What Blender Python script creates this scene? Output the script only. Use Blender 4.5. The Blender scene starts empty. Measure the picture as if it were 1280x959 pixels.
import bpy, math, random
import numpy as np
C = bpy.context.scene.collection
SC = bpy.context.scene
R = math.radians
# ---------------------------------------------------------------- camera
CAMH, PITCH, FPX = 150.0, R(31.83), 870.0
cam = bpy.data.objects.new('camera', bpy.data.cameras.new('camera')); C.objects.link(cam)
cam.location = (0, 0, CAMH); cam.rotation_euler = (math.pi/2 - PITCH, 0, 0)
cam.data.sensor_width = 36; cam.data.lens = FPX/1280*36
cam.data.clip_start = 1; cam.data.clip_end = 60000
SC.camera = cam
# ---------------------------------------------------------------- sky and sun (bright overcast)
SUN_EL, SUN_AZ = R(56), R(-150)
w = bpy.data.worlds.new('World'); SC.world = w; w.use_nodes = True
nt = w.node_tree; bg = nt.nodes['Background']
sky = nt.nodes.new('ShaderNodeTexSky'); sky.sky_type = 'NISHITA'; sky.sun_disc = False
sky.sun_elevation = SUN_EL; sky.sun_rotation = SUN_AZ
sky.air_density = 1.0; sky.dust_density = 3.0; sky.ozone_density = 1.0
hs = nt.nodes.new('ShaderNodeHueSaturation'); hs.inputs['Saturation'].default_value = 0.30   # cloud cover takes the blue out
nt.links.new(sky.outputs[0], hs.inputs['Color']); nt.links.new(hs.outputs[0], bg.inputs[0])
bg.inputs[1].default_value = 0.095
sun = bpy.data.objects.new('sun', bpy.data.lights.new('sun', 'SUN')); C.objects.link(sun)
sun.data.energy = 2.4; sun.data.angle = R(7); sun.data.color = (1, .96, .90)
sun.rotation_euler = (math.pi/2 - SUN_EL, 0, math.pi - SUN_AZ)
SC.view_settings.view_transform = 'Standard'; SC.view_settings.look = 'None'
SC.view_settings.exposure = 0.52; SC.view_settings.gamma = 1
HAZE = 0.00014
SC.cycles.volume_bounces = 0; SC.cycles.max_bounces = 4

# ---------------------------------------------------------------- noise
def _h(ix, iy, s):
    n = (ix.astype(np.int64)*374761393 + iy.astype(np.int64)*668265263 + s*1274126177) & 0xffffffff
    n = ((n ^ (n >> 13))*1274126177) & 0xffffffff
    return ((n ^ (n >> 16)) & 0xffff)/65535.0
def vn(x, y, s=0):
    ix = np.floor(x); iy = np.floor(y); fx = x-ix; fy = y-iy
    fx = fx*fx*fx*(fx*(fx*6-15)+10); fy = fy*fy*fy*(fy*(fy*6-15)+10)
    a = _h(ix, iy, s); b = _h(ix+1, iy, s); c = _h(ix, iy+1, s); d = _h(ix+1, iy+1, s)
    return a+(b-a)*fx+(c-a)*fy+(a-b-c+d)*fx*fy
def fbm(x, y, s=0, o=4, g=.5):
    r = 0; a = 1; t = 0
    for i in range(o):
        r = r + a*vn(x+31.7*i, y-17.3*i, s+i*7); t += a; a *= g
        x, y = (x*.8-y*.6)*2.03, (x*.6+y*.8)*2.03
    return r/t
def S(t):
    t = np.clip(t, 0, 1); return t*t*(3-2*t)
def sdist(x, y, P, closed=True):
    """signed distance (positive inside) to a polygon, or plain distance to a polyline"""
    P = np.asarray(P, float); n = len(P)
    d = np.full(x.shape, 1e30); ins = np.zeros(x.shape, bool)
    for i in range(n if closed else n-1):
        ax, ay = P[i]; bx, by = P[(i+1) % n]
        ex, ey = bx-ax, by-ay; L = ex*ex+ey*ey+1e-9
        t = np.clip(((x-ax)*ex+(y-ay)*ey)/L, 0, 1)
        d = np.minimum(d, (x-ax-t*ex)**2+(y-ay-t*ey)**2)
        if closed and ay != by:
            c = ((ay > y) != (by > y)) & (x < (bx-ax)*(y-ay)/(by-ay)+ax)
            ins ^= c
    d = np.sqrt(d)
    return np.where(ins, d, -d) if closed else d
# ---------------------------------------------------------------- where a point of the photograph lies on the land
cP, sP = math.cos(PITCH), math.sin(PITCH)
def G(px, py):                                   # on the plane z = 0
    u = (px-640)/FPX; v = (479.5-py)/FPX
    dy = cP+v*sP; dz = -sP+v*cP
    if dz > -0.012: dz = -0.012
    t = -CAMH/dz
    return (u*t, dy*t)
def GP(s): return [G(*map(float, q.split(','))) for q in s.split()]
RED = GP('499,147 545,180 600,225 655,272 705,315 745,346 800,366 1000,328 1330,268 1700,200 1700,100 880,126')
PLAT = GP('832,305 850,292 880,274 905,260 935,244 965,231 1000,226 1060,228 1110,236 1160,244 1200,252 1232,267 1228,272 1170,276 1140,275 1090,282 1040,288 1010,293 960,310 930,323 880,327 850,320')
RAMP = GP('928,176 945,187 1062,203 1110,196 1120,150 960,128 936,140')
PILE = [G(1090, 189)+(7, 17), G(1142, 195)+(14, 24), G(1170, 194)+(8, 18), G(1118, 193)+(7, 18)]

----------

### PROBLEM
Which lines in the listing above hold the word "scene"? Show each of them.

### FINISHED ANSWER
What Blender Python script creates this scene? Output the script only. Use Blender 4.5. The Blender scene starts empty. Measure the picture as if it were 1280x959 pixels.
C = bpy.context.scene.collection
SC = bpy.context.scene